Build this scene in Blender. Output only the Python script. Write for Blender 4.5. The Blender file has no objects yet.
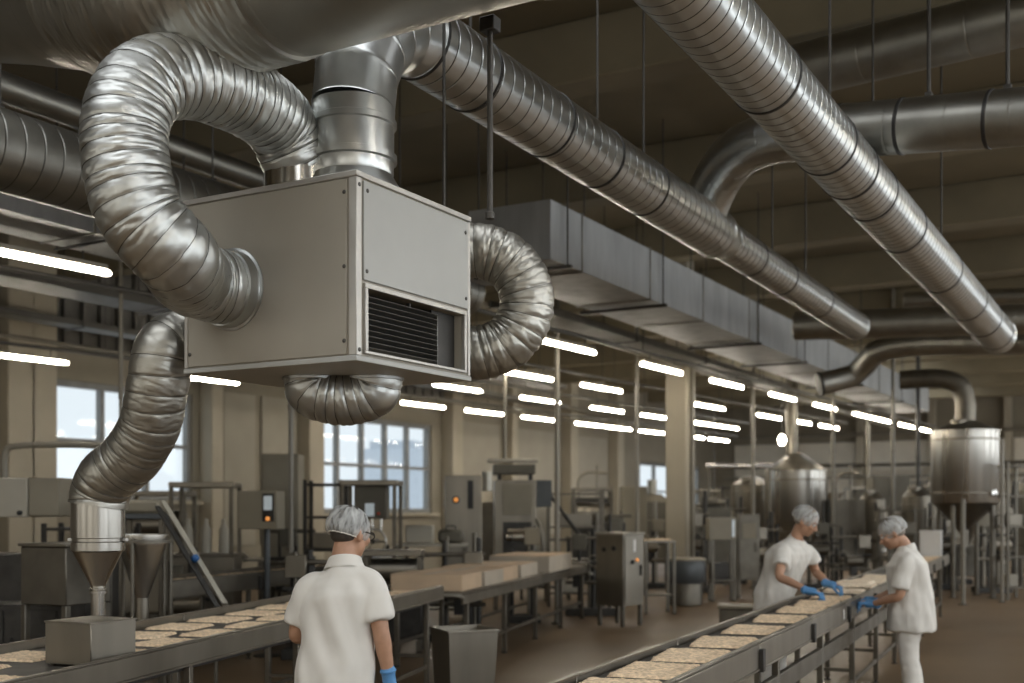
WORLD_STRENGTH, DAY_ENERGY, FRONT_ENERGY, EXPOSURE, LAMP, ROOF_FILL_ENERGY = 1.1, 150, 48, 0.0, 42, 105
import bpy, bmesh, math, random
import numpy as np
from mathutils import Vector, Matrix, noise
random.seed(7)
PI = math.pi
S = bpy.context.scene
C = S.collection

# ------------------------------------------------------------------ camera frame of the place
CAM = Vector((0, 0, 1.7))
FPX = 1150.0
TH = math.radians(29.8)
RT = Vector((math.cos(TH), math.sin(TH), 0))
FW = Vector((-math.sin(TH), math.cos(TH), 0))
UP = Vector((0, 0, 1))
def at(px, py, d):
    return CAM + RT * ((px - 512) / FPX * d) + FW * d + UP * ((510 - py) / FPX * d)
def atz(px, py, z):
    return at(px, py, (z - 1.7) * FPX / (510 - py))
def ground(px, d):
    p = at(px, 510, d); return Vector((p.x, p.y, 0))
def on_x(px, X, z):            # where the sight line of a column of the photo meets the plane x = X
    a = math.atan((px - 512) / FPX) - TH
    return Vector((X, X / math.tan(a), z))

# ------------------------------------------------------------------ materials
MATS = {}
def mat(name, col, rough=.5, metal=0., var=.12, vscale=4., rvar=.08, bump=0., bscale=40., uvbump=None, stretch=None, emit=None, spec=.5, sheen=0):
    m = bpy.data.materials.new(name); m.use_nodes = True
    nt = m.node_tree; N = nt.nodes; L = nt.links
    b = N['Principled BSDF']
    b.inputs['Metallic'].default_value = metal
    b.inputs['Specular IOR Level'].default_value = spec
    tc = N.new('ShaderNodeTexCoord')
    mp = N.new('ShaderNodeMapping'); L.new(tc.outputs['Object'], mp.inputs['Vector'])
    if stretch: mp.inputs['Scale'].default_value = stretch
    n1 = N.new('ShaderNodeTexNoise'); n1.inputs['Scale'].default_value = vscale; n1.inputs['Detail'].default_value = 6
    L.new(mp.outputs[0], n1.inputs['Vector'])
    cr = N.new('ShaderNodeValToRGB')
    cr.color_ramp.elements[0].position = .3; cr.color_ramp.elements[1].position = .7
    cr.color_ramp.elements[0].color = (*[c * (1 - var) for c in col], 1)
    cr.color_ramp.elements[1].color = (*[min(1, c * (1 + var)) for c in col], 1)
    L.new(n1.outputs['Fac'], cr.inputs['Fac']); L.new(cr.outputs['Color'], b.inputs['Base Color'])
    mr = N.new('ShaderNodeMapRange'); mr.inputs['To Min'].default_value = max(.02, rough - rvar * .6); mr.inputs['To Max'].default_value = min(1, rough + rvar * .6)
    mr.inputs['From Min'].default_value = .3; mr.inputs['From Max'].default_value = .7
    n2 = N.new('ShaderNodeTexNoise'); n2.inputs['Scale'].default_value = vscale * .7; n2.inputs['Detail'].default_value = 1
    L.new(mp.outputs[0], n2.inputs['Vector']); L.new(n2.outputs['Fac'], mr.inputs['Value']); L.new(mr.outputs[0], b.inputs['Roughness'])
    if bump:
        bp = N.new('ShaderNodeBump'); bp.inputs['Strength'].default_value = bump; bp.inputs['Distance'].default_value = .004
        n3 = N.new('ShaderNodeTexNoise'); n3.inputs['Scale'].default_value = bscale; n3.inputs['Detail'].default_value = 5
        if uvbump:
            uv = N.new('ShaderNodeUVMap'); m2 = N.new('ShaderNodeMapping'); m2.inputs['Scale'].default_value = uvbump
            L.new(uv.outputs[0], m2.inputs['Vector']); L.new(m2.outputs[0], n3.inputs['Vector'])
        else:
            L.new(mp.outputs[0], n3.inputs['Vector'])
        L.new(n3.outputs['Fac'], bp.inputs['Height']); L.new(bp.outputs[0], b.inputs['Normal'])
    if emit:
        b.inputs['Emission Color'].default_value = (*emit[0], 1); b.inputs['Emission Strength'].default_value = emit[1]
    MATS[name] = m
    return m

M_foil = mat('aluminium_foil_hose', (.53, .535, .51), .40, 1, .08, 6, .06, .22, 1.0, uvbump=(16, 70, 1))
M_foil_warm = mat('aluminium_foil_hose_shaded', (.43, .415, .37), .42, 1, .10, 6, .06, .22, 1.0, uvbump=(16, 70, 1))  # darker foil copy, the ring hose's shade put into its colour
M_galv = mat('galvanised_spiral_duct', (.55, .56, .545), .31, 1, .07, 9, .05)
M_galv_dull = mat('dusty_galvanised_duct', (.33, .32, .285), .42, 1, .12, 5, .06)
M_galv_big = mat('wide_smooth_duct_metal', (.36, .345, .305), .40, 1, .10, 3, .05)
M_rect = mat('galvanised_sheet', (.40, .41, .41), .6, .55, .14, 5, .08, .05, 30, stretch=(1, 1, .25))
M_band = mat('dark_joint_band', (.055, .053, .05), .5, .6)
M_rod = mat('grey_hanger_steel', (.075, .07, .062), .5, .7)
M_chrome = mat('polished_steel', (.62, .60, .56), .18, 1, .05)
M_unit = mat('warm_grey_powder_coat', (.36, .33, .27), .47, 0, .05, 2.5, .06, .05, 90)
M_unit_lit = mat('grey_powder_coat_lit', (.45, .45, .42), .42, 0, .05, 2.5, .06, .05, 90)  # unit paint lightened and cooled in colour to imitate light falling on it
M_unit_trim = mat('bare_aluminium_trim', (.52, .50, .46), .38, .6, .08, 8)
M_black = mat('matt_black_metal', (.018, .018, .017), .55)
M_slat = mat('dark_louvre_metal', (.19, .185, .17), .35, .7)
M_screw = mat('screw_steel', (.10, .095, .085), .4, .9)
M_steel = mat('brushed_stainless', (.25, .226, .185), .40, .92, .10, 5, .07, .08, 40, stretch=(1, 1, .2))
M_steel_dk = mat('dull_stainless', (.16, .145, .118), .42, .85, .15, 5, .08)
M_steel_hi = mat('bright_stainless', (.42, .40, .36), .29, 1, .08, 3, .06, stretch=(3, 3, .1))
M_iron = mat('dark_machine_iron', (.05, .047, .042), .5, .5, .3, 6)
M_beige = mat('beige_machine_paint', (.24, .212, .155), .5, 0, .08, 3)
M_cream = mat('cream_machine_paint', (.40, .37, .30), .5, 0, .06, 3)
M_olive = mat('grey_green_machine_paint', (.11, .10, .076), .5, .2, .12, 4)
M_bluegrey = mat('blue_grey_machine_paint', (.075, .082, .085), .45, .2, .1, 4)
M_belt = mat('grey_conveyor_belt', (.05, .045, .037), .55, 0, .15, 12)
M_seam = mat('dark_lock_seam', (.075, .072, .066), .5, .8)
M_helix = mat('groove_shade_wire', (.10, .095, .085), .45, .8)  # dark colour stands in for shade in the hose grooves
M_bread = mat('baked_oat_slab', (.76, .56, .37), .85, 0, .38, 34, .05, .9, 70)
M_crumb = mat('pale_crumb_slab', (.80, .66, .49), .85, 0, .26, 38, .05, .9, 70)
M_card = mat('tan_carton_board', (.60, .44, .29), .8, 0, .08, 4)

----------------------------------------

OBJECTIVE:
Between the line containing "1, .07, 9, .05)" and the line containing "1, .12, 5, .06)" lies the part to return. Return it exactly, counting both of those lines.

EXPECTED ANSWER:
M_galv = mat('galvanised_spiral_duct', (.55, .56, .545), .31, 1, .07, 9, .05)
M_galv_dull = mat('dusty_galvanised_duct', (.33, .32, .285), .42, 1, .12, 5, .06)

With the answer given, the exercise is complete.